Not so many years ago when my wife and I were eager, young, first time home buyers, we were given a choice. Sitting down with Old Man Potter (or someone like that from the bank) we were offered either a fixed rate or an adjustable rate mortgage.

Now, we were not particularly versed in the ways of such things. Neither of us had been trained in high finance or business. We did not come from families in which Bulls and Bears stalked or CEO’s were a common fixture. In short, our chief tool in this negotiation was common sense.

And common sense told us two things. A fixed rate was reliable. No matter how much it may cost at the outset, it was never going to change. We could build a budget around our housing expenses, and aside from changes in the cost of maintenance, taxation, or insurance, we could use that budget as a cornerstone of our household finances until the cows came home. (The cows, btw, have yet to appear. I should look into that.)

The second option, however, was a much more dicey matter. The idea of a mortgage that would rise and dip with the unrestrained wildness of a crop duster seemed like a very, very, very bad idea; if only because it would make it impossible to truly predict what bills we would be facing. It seemed like such an obviously bad idea, we could not help but ask, “Who on earth would want such a thing?”

Old Man Potter’s response said volumes. “People who want that low, early payment, because otherwise they can’t afford to buy.”

“In other words,” my wife said, “people who probably shouldn’t be buying a house anyway because their finances won’t support it?”

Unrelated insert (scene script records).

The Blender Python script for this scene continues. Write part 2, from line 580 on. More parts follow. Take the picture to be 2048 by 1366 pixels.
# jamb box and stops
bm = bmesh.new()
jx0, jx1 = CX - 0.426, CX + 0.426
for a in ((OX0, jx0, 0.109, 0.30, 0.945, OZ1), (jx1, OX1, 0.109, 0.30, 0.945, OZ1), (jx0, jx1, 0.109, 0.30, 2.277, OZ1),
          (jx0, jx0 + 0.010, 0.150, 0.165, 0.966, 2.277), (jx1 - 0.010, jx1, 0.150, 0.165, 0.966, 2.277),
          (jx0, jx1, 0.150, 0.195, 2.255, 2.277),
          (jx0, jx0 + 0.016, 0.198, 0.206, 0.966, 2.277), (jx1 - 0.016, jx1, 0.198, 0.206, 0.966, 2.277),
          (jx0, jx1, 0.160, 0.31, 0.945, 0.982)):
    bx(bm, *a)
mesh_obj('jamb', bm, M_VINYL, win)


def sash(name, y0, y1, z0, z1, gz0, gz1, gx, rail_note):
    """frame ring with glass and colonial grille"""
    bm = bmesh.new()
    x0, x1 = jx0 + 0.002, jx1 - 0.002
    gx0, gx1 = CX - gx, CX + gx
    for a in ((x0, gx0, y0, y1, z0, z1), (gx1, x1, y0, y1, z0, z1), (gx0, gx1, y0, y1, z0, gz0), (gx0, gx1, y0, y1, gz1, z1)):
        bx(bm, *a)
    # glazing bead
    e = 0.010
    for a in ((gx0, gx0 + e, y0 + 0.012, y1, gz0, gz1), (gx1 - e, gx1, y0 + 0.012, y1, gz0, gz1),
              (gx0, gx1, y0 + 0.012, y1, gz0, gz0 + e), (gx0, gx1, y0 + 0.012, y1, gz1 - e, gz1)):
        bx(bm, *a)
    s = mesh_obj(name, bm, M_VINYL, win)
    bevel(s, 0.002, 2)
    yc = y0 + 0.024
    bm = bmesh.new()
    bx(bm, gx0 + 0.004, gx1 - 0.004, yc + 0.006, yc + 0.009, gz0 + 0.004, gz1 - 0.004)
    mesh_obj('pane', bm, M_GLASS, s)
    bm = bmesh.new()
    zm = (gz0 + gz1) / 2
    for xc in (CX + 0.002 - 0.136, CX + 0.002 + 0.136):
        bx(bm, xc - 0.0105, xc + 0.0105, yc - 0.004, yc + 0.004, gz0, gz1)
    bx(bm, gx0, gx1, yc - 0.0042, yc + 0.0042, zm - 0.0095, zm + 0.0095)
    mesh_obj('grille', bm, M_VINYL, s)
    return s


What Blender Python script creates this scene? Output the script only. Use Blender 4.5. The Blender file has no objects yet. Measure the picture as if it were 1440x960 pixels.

I realize there are exceptions, and for some people those adjustable rates were not only a workable idea, but maybe even a good one. However, it just struck us then, and still does, that such a plan was patently unwise for most folks. And this, I suspect, is another unpinning of our current financial woes as a nation. We’ve bought too deeply into the notion that it is ok to dive off the debt cliff when we really want something. Debt is a useful tool. Without it, few of us would have houses; and many could not even get cars. But debt that is assumed rashly because of unrealistic optimism about the economy…whether on a macro or micro scale…can be calamitous. That is a lesson our nation has learned the hard way through the mortgage crisis. I just hope we don’t have to learn it again as we struggle to recover.

I trust all is well with you. Your campaign certainly seems to be throwing heavy punches! Call if you can.